Cara lain untuk menekankan kepastian keselamatan adalah melalui frasa "telah tersedia untuk diungkapkan" (hetoimēn apokalyphthēnai). Penggunaan kata "telah" dan "diungkapkan" menunjukkan bahwa keselamatan itu sudah ada. Pertanyaannya adalah kapan keselamatan itu akan diungkapkan secara publik, yaitu pada kedatangan kedua Kristus. Dari penjelasan ini, terlihat bahwa Petrus memikirkan keselamatan dalam arti futuristik. Keselamatan kita memang "sudah tetapi belum," tetapi di 1 Petrus 1:5, Petrus menekankan yang terakhir.
Bagaimana Allah menjaga keselamatan kita? Petrus menjawab: "melalui iman" (dia pisteōs). Di tengah tekanan yang dihadapi para penerima surat, Allah tidak berjanji memberikan perlindungan dari bahaya. Ia juga tidak menjanjikan mujizat pembebasan atau kebebasan dari kematian. Kematian mungkin saja terjadi. Perlindungan Allah bukanlah pencegahan kematian atau penghentian penganiayaan. Perlindungan Allah adalah ketahanan iman kita.
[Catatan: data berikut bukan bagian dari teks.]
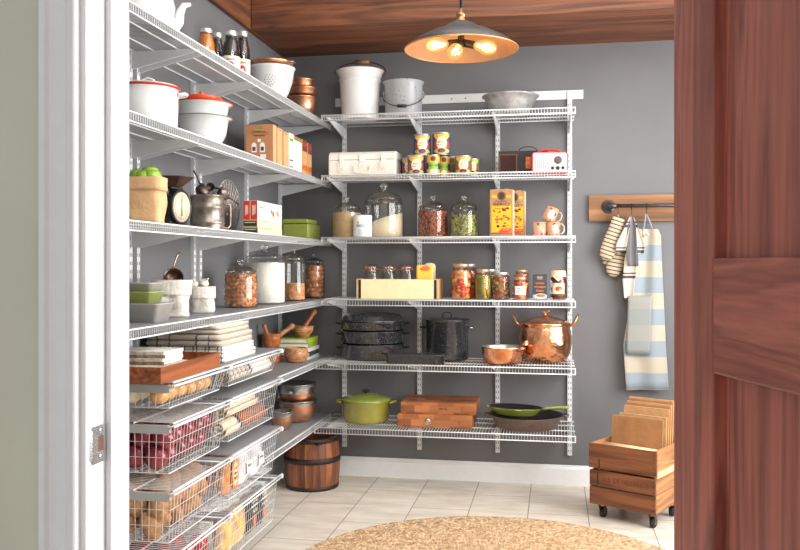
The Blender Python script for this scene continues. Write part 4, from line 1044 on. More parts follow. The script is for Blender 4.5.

Sebagian orang salah memahami hubungan antara perlindungan ilahi dan iman kita. Mereka berpikir bahwa iman kita merupakan syarat bagi perlindungan Allah. Hal ini jelas tidak sesuai dengan maksud Petrus. Jika iman adalah syarat untuk dilindungi, maka Petrus tidak perlu menyebutkan – apalagi menekankan – perlindungan ilahi yang kuasa. Bukankah keselamatan tidak akan hilang jika seseorang beriman? Dan jika iman ditentukan oleh usaha manusia, untuk apa perlindungan ilahi disebutkan di sini? Sesuai dengan konteks, kita sebaiknya memahami perlindungan Allah sebagai sarana yang Allah gunakan untuk mempertahankan iman kita. Banyak hal dapat mengancam iman kita, tetapi Allah berjanji untuk menjaga iman kita. Tugas kita adalah terus menghargai keselamatan yang Dia berikan dan memuji Dia atas semua perbuatan-Nya yang penuh kasih karunia terhadap kita.
Kesimpulan:
Khotbah 1 Petrus 1:3-5 memberikan pemahaman yang mendalam tentang jaminan keselamatan yang diberikan oleh Allah kepada umat-Nya. Dengan menyoroti ungkapan syukur atas kelahiran kembali, konsekuensi dari kelahiran baru, dan keselamatan yang telah siap dinyatakan, Petrus mengajarkan kepada kita bahwa keselamatan dalam Kristus adalah pasti dan tidak tergantung pada kekuatan manusia. Pesan ini mengingatkan kita untuk tetap teguh dalam iman dan mempercayai Allah yang senantiasa menopang kita dengan anugerah-Nya yang besar.